Venus Williams hits a forehand against Oceane Dodin on Wedensday at the U.S. Open. (Geoff Burke/Usa Today Sports)

Amid all the talk of injured men’s players and the hullabaloo over Maria Sharapova reappearing in a Grand Slam, you could be forgiven for having overlooked ninth-seeded Venus Williams lurking there in the U.S. Open draw.

But in a prime-time slot in Arthur Ashe Stadium on Wednesday night, Williams reminded everyone of her presence. She beat the French 20-year-old Oceane Dodin, 7-5, 6-4, to advance to the third round, where she will meet Maria Sakkari of Greece.

Performing in front of a sold-out crowd of 23,771, Williams was more businesslike in her second match of the tournament than the first.

After fighting to earn a three-set victory Monday, Williams marched through the big-hitting Dodin, closing the match with a service break at love. She sealed the win by ripping a forehand return down the line, just out of the Frenchwoman’s reach, then gave the crowd her signature twirl at the net.
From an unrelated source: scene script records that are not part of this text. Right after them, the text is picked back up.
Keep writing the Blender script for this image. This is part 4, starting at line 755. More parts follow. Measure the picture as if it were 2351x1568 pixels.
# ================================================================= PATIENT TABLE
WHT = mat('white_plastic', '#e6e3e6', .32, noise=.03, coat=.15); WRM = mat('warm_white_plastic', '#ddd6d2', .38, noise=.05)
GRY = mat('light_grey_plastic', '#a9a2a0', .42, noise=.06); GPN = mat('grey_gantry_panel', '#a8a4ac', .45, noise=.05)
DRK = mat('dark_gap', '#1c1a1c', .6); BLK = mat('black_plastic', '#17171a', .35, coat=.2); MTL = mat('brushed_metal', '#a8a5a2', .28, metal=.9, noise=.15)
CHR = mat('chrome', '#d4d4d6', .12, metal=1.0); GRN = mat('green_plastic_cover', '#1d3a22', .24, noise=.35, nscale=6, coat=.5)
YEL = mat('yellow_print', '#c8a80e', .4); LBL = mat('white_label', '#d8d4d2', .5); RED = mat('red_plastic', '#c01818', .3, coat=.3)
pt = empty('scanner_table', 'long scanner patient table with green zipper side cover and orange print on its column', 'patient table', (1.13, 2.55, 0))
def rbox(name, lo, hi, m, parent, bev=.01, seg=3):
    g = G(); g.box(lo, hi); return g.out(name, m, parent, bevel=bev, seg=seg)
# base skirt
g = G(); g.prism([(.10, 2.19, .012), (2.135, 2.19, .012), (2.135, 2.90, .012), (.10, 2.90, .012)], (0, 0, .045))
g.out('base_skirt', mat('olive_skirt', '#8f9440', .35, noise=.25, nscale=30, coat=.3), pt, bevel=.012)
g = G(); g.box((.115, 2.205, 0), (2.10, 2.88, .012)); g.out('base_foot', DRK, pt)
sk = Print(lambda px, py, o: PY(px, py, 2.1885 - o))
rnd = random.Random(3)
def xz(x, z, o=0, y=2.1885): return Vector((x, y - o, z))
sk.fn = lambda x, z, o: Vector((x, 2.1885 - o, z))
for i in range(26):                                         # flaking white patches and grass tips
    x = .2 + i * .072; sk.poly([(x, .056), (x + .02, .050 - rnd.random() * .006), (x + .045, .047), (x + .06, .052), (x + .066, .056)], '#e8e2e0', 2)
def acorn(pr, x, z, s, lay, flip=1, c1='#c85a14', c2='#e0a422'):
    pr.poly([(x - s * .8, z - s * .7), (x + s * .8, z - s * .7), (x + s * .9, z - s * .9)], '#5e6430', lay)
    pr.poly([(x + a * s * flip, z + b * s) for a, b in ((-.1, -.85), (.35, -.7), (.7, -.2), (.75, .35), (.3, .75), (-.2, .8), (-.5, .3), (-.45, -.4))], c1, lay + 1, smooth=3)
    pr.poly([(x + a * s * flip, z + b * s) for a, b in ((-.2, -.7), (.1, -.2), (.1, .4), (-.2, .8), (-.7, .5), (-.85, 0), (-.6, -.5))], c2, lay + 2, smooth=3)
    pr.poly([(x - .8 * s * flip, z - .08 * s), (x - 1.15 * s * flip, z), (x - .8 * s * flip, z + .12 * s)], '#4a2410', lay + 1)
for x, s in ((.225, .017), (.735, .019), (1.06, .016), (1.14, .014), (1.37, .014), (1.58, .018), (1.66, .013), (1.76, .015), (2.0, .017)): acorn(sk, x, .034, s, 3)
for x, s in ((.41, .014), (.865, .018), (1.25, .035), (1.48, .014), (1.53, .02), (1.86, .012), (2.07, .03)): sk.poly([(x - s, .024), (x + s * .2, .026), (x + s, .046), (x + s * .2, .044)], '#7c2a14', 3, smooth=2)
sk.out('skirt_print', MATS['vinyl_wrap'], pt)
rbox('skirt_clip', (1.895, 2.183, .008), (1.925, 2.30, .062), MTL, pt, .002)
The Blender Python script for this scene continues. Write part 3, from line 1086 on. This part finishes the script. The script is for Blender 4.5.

She hit 32 winners to 14 unforced errors, served six aces and had no reason to raise her grunts of effort anywhere near her top decibel.

It was the second main draw appearance in New York for Dodin, ranked No. 48 in the world, and just the ninth of her career. She has never been past the third round in a major.

“I played two big servers in both rounds,” Williams said. “When you get your opportunities, you do have to close on them, then sometimes they don’t come back. Today, by the stats, the match was super clean. . . . I feel like each round is a time to improve.”

Her performance Wednesday was a reminder that Williams is capable of making a deep run in a wide open women’s draw and extend her resurgent 2017 into the final major of the year.

Williams, 37, reached the final at Wimbledon and the Australian Open, which was her first appearance in a Grand Slam final since 2009. She lost to her sister, Serena, but the championship marked the beginning of a year in which tennis rewound the clock in terms of who occupied the top spots.

She arrived in New York after a fine hard-court swing leading up to the U.S. Open in which she made the fourth round in Toronto and exited in the second round in Cincinnati.

An eighth career Grand Slam title here would be another testament to her longevity.

Williams is seeking her third U.S. Open trophy — her first since she won two back-to-back in 2000 and 2001 — and her 50th career title overall. This is her 19th appearance in the major, the most of all active players on tour, and her 76th appearance in the main draw of a Grand Slam, the record in the Open Era.

Still she remains somewhat under the radar in these early rounds, even with her small chance of taking the No. 1 ranking from Karolina Pliskova at the end of the tournament.

A little less off-court spotlight suits the near-unflappable Williams just as much as when attention from the media is its most intense, though it does provide a stark contrast to Wimbledon. There, Williams spent an emotional two weeks navigating questions about her involvement in a fatal South Florida car accident in early June (she would later be cleared of wrongdoing). The controversy lasted nearly all the way until the final, which she lost to Garbine Muguruza.

(The Spanish champion, another title-contender in New York, had to wait to play her second-round match until around 10 p.m. Wednesday when a court was finally free. Tuesday’s rainout put 87 matches on the schedule in a single day.)

In New York, Williams resumed not knowing, or caring about, what was said about her in the press.

“For me, I’m just going on the court, practicing, preparing, and recovering and playing the match,” Williams said. “I’m not out there reading press, watching TV or trying to see who said I was going to win. At the end of the day there’s people who are talking about the winning and there are people who are actually playing the matches. I need to play the match.”